One of the biggest motivations for us college girls to get to the gym every day is the thought of all the hot guys that will be there. Yeah, we go there to burn off last night’s margaritas and nachos, but doing all that burning is so much better while ogling delicious, muscle-y coeds lifting weights, the sweat dripping off of their glistening brows.

But then there are the other guys. Those dudes that show up in attire that makes us want to throw up last night’s indulgences rather than jump their bones right up against the leg press.  Everyone knows that the bar gym is a great place to pick up guys, but these five fashion choices are definite dealbreakers.

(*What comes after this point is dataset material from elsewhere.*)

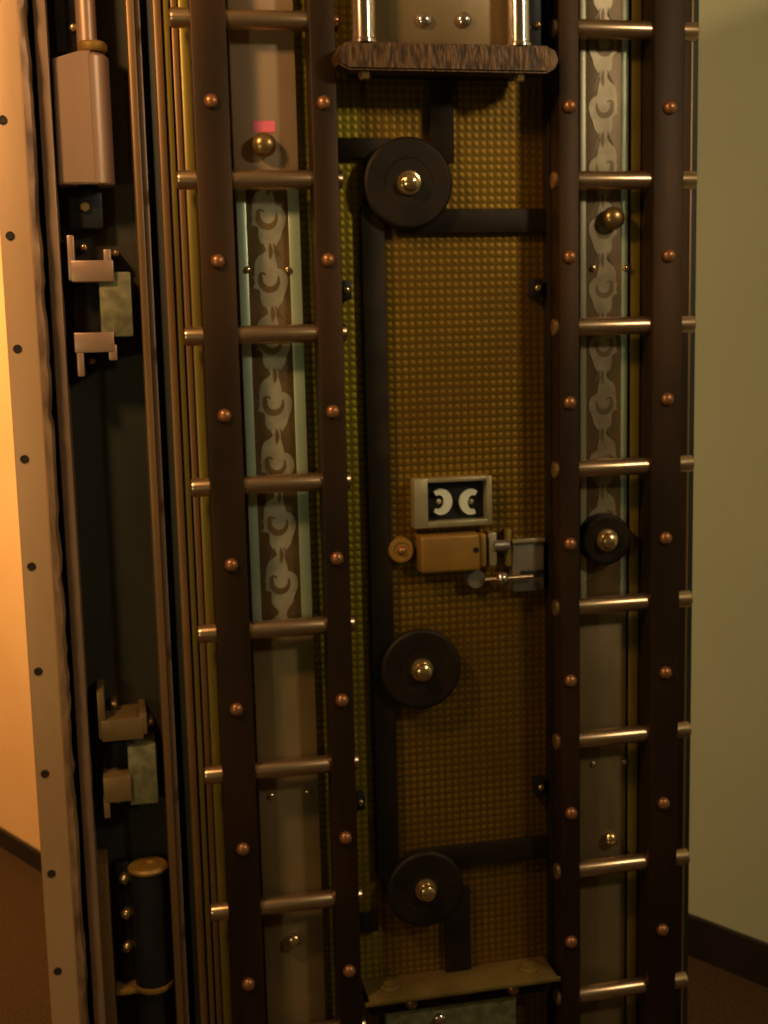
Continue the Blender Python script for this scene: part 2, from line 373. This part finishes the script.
def link(x0, x1, z0, z1, label, y0=.052, y1=.060, m='iron'):
    o = MB().box(x0, x1, y0, y1, z0, z1, .0012).build('link_bar', m)
    o['label'] = label; o['category'] = 'link bar'; o['group'] = 'flat dark link bars between the crank discs'
    # put the origin at the bar's own foot
    v = Vector(((x0+x1)/2, y1, z0)); o.data.transform(Matrix.Translation(-v)); o.location = v
    return o
YL = .056; w = .034
xd0 = ax(365, 400, YL); xd1 = ax(388, 400, YL)
link(xd0, xd1, c3.z+.02, c1.z-.03, 'long upright dark link bar running down from the top crank disc to the lowest one')
link(col(337, YL), c1.x-.02, az(350, 159, YL), az(350, 138, YL), 'short level dark link bar from the top crank disc to the left uprights', y0=.0525, y1=.059)
link(ax(429, 110, YL), ax(453, 110, YL), c1.z+.03, 2.10, 'upright dark link bar rising from the top crank disc to the time lock')
link(xd1+.02, ax(551, 222, YL), az(480, 233, YL), az(480, 209, YL), 'level dark link bar from the top crank disc to the right uprights')
link(xd1+.02, ax(552, 850, YL), az(510, 861, YL), az(510, 839, YL), 'level dark link bar from the lowest crank disc to the right uprights')
link(col(337, YL), xd0-.001, az(377, 930, YL), az(377, 911, YL), 'short level dark link bar left of the lowest crank disc')
link(ax(445, 930, YL), ax(470, 930, YL), az(455, 985, YL), c3.z-.012, 'short upright dark link bar from the lowest crank disc down to the brass ledge')

# ------------------------------------------------------------------ time lock at the top
tl = thing('time_lock', 'time lock housing with two polished posts on an engraved bronze shelf, atop the door', 'time lock', (.45, .0, az(447, 71, -.03)))
yf = -.035
x0, x1 = ax(336, 56, yf), ax(559, 56, yf); z0, z1 = az(447, 71, yf), az(447, 43, yf)
e = .017
zm0 = (z0+z1)/2
MB().prism([(x0+e, z0), (x1-e, z0), (x1-.004, z0+.007), (x1, zm0), (x1-.004, z1-.007), (x1-e, z1), (x0+e, z1), (x0+.004, z1-.007), (x0, zm0), (x0+.004, z0+.007)], yf, -.0006, .003).build('shelf', 'knurl', tl)
MB().box(x0+.03, x1-.03, -.0006, .0500, z0+.004, z1-.004, .001).build('shelf_bracket', 'iron', tl)
for px in (364, 519):
    c = at(px, 43, -.018); r = .0160
    MB().lathe([(r+.0022, 0), (r+.0022, .004), (r, .006), (r, .20), (r+.003, .203), (r+.003, .215), (r-.004, .222), (0, .224)], (c.x, -.018, z1), 'z', 36).build('polished_post', 'chrome', tl)
    MB().lathe([(0, -.010), (.007, -.010), (.009, -.006), (.009, 0)], (c.x, -.018, z0), 'z', 6).build('post_nut', 'brassbolt', tl)
cx0, cx1 = ax(374, 20, .0), ax(512, 20, .0)
hs = MB().box(cx0, cx1, .005, .0500, z1+.0005, z1+.205, .003).build('housing', 'platelow', tl); hs['label'] = 'brown metal housing plate with two round screws'
ts = proto(lambda q: q.lathe(dome(.0105, .007, 6, .003), (0, 0, 0), '-y', 24), 'chrome')
for px in (424, 464): c = at(px, 20, .003); place(ts, 'screw', (c.x, .005, c.z), hs)
MB().box(ax(530, 20, .02), ax(543, 20, .02), .025, .0656, z1+.0005, z1+.19, .003).build('side_block', 'black', tl)
ey = proto(lambda q: q.lathe(dome(.006, .005, 5, .002), (0, 0, 0), '-y', 18), 'brassbolt')
place(ey, 'screw', (ax(540, 25, .025)-.004, .025, az(553, 25, .02)), tl)

# ------------------------------------------------------------------ combination lock group
YF = .030
cl = thing('lock_case', 'brass rectangular lock case under a silver window with two white rosettes, centre of the panel', 'lock', (ax(452, 551, YF), PG, az(452, 576, YF)))
a, bq = at(421, 575, YF), at(481, 533, YF)
o = MB().box(a.x, bq.x, YF, PG, a.z, bq.z, .006, 3).build('case', 'brass', cl)
MB().lathe([(.0045, 0), (.0045, .0006), (0, .0007)], (ax(476, 550, YF), YF, az(476, 550, YF)), '-y', 16).build('keyhole', 'black', cl)
MB().box(bq.x+.001, ax(488, 551, YF), YF+.008, PG, a.z+.005, bq.z-.003, .002).build('end_plate', 'brass', cl)
# window frame with a real opening
a, bq = at(415, 529, .04), at(492, 476, .04); t0 = .0145
i0, i1, j0, j1 = at(427, 0, .04).x, at(489, 0, .04).x, az(452, 521, .04), az(452, 482, .04)
i0, i1 = ax(428, 500, .04), ax(487, 500, .04)
b = MB()
b.box(a.x, i0, .04, PG, a.z, bq.z, .001); b.box(i1, bq.x, .04, PG, a.z, bq.z, .001)
b.box(i0-.0005, i1+.0005, .0402, PG, a.z, j0, .001); b.box(i0-.0005, i1+.0005, .0402, PG, j1, bq.z, .001)
wf = b.build('window_frame', 'silver', cl); wf['label'] = 'silvery rectangular window frame'
MB().box(i0, i1, .059, PG, j0, j1).build('window_back', 'black', cl)
for px, a0, a1 in ((440, 125, -128), (472, 58, 292)):
    c = at(px, 502, .05); b = MB()
    pts = []; wd = []
    for i in range(22):                     # fat white crescent
        t = i/21; an = math.radians(a0+(a1-a0)*t)
        pts.append((c.x+.0128*math.cos(an), c.z+.0150*math.sin(an))); wd.append(.0040+.0085*math.sin(min(1, .12+t*.8)*PI))
    b.ribbon(pts, wd, .0560, .006)
    b.build('white_crescent', 'white', cl)
    MB().lathe(dome(.0045, .003, 5, .002), (c.x, .0585, c.z), '-y', 16).build('dial_hub', 'silver', cl)
# brass washer on the left
c = at(402, 551, .045)
wb = thing('brass_boss', 'round brass boss with a centre screw, left of the brass lock case', 'boss', (c.x, PG, c.z))
MB().lathe([(.0195, 0), (.0195, .016), (.0175, .019), (.013, .0195), (.012, .018), (0, .018)], (c.x, PG, c.z), '-y', 36).build('boss', 'brass', wb)
MB().lathe(dome(.006, .004, 5, .003), (c.x, P-.018, c.z), '-y', 18).build('screw', 'rivet', wb)
# steel slide and rod on the right
c = at(531, 563, .045)
st = thing('steel_latch_block', 'grey steel latch block beside the right uprights, right of the brass lock case', 'latch', (c.x, PG, c.z))
a, bq = at(513, 592, .045), at(544, 538, .045)
MB().box(a.x, bq.x, .045, PG, a.z, bq.z, .002).build('block', 'grey', st)
MB().box(a.x-.001, bq.x, .040, .045, bq.z-.005, bq.z+.001, .001).build('top_lip', 'silver', st)
MB().box(a.x+.012, bq.x, .0405, .045, az(530, 574, .045), az(530, 570, .045), .001).build('cover_line', 'black', st)
zr = az(503, 578, .04)
MB().lathe([(.0038, 0), (.0038, .075)], (ax(484, 578, .04), .036, zr), 'x', 20).build('rod', 'steel', st)
MB().lathe([(0, -.0105)]+[(.0105*math.cos(t*PI/10), .0105*math.sin(t*PI/10)) for t in range(-4, 5)]+[(0, .0105)], (ax(502, 577, .036), .036, zr), 'x', 24).build('ball', 'chrome', st)
MB().lathe([(.0145, 0), (.0145, .020), (.013, .022), (0, .022)], (ax(477, 580, .04), PG, az(477, 580, .04)), '-y', 32).build('round_end', 'grey', st)
MB().box(ax(489, 545, .045), ax(497, 545, .045), .045, PG, az(490, 566, .045), az(490, 533, .045), .002).build('slide', 'silver', st)
MB().lathe([(.0085, 0), (.0085, .022), (.0075, .024)], (ax(494, 546, .045), .046, az(494, 546, .045)), 'x', 24).build('cylinder', 'grey', st)
MB().box(ax(507, 545, .045), ax(511.5, 545, .045), .045, PG, az(509, 566, .045), az(509, 530, .045), .001).build('slide', 'olive', st)

# ------------------------------------------------------------------ brass ledge at the bottom
yl = -.005
lz = az(460, 993, yl)
lg = thing('brass_ledge', 'brass ledge across the bottom of the panel with knobs under its front edge', 'ledge', (.48, PG, lz-.02))
x0, x1 = ax(365, 993, yl), ax(561, 972, yl)
MB().box(x0, x1, yl, -.001, lz-.004, lz+.004, .002).build('front_lip', 'ledge', lg)
MB().box(ax(361, 993, .05)+.004, ax(545, 972, .06)-.001, -.0011, PG, lz-.004, lz+.004, .001).build('shelf', 'ledge', lg)
for k, px in enumerate((390, 528)):
    cc = at(px, 985 if k == 0 else 968, .03)
    MB().lathe([(.016, 0), (.016, .003), (.010, .005), (.010, .008), (0, .009)], (cc.x, .03, lz+.0039), 'z', 24).build('top_screw', 'ledge', lg)
for px, py in ((412, 1003), (514, 990)):
    cc = at(px, py, .012)
    MB().lathe(dome(.010, .009, 6, .006), (cc.x, .022, lz-.017), '-y', 24).build('knob', 'rivet', lg)
MB().box(x0+.012, ax(545, 972, .06)-.002, .022, PG, lz-.034, lz-.0045, .002).build('front_rail', 'iron', lg)
cc = at(440, 1020, .03)
MB().box(x0+.04, x1-.06, .035, PG, cc.z-.10, lz-.036, .003).build('lower_block', 'green', lg)
place(ts, 'screw', (cc.x, .035, cc.z), lg)

# ------------------------------------------------------------------ hinge hardware in the left channel
def vx(px, py, Y): return ax(px, py, Y)
YH = .1146
# upper hinge barrel
hx = ax(81, 120, .05)
uh = thing('hinge_barrel', 'pinkish bright steel hinge barrel with flat leaf, top of the left channel', 'hinge', (hx, YH, az(80, 185, .05)))
zt, zb_ = az(75, 50, .05), az(85, 184, .05)
cyx = ax(92, 120, .06); rr = .0265
MB().lathe([(rr-.002, 0), (rr, .002), (rr, zt-zb_-.006), (rr-.006, zt-zb_)], (cyx, .075, zb_), 'z', 44).build('barrel', 'pink', uh)
zl = az(60, 58, .045)
MB().prism([(ax(53.5, 100, .045), zb_), (cyx+.002, zb_), (cyx+.002, zt), (ax(78, 48, .045), zt-.001), (ax(53, 60, .045)-.001, zl)], .0478, .110, .002).build('leaf', 'pink', uh)
MB().lathe([(.0135, 0), (.0135, .30)], (ax(86, 24, .07), .075, zt), 'z', 32).build('pin', 'pink', uh)
MB().lathe([(.018, 0), (.020, .003), (.020, .010), (.017, .013)], (ax(92, 46, .07), .068, zt+.001), 'z', 32).build('collar', 'brass', uh)
MB().box(ax(55, 20, .08), ax(76, 20, .08), .085, YH, zt+.004, zt+.22, .002).build('pin_block', 'black', uh)
place(ey, 'screw', (ax(73, 28, .085), .085, az(73, 28, .085)), uh)
# screw block under the barrel
c = at(85, 207, .085)
sb = thing('screw_block', 'small black square block with a brass screw, below the pinkish hinge barrel', 'block', (c.x, YH, c.z-.027))
MB().box(ax(68, 207, .085), ax(103, 207, .085), .085, YH, az(85, 229, .085), az(85, 188, .085), .004).build('block', 'black', sb)
MB().lathe([(.008, 0), (.008, .004), (.0065, .006), (0, .0065)], (c.x, .085, c.z), '-y', 6).build('screw', 'brassbolt', sb)

def bracket(label, pts, arm_m):
    """latch bracket: two forked arms above and below a cast box"""
    (ux0, uy0, ux1, uy1), (lx0, ly0, lx1, ly1), (bx0, by0, bx1, by1), pr = pts
    Y0 = .055; c = at((bx0+bx1)/2, by1, Y0)
    t = thing('latch_bracket', label, 'bracket', (c.x, YH, az(lx0, ly1, Y0)), 'forked latch brackets in the left channel')
    def bx(nm, px0, py0, px1, py1, ya, yb, m, bev=.0018):
        p = at((px0+px1)/2, (py0+py1)/2, ya)
        s = (ya-CP.y)/F_PX*1.02
        w_, h_ = (px1-px0)*s, (py1-py0)*s
        return MB().box(p.x-w_/2, p.x+w_/2, ya, yb, p.z-h_/2, p.z+h_/2, min(bev, w_*.3, h_*.3)).build(nm, m, t)
    bx('arm', ux0, uy0, ux1, uy1, .040, YH, arm_m); bx('arm', lx0, ly0, lx1, ly1, .040, YH, arm_m)
    for q in pr['prong']: bx('prong', *q, .041, YH, arm_m)
    bx('cast_box', bx0, by0, bx1, by1, .048, YH, 'green', .003)
    bx('back_block', ux0+2, uy1+1, bx0-1, ly0-1, .085, YH, 'black')
    for q in pr['screw']:
        p = at(*q, .085); MB().lathe(dome(.0055, .006, 5, .030), (p.x, YH, p.z), '-y', 14).build('screw', 'brassbolt', t)
bracket('pinkish forked latch bracket with green-grey cast box, just below the black screw block',
        ((73, 261, 112, 281), (76, 333, 113, 352), (101, 274, 131, 335),
         dict(prong=[(68, 237, 74.5, 279), (104, 250, 111, 270), (77.5, 350, 84, 376), (109, 345, 117, 360)], screw=[(84, 247), (116, 253), (92, 361)])), 'pink')
bracket('dim brownish forked latch bracket with cast box, just above the dark hinge roller',
        ((102, 719, 143, 741), (104, 777, 131, 803), (129, 744, 157, 806),
         dict(prong=[(98, 692, 105, 740), (140, 713, 147, 735), (104, 798, 110, 819)], screw=[(114, 704), (150, 722), (118, 800)])), 'pinkshaded')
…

Guys, no matter how hot you are, you don’t look good in these.

1. Spandex

I don’t care what kind of exercise you’re doing, spandex is NEVER necessary. This goes for outside the gym, too.  There’s nothing like seeing a guy jogging around campus and having a clear outline of his junk to wake you up for a 9 am lecture.  Spare me.  If you’re lucky, we’ll wanna see your man parts after a few drinks at more appropriate times (that is, unless we remember that we saw you at the gym wearing spandex).

2. Sleeveless Muscle Tees

Unless you’re Pauly D or The Situation, don’t wear muscle tees. They make you look like Pauly D and The Situation. We get it, you have huge biceps, and trust us, we love to watch you flex them. But not in an old t-shirt you tore up with arm holes that hang down to your waist. If we can see your entire upper body already, what’s the point of wearing a shirt anyway? And while we’re on the subject, let’s just make these illegal, K?

3. Short Shorts

Short shorts on girls? Fine. Short shorts on guys? Gross. Guy thighs are big, pale, and hairy – a very unattractive combo.  And trust me when I say I did not need to see that guy’s junk flop out onto the mat during a particularly intense butterfly stretch.

4. Velour Sweatpants

If you wear these to the gym you are probably also sporting #2, a fake tan, and a blowout (and maybe even a sweatband around said blowout. And sunglasses).  I always see guys wearing these in colors like maroon, teal, and white. Forget the fact that we can see the outline of your man parts, but WTF? Did you get lost at Macy’s and end up at Juicy Couture?

5. Anything one-piece
Like this. Or these. Come on now; do I really need to say it?

On the flip-side, though, one thing guys should wear MORE of to the gym: deodorant. Please and thank you.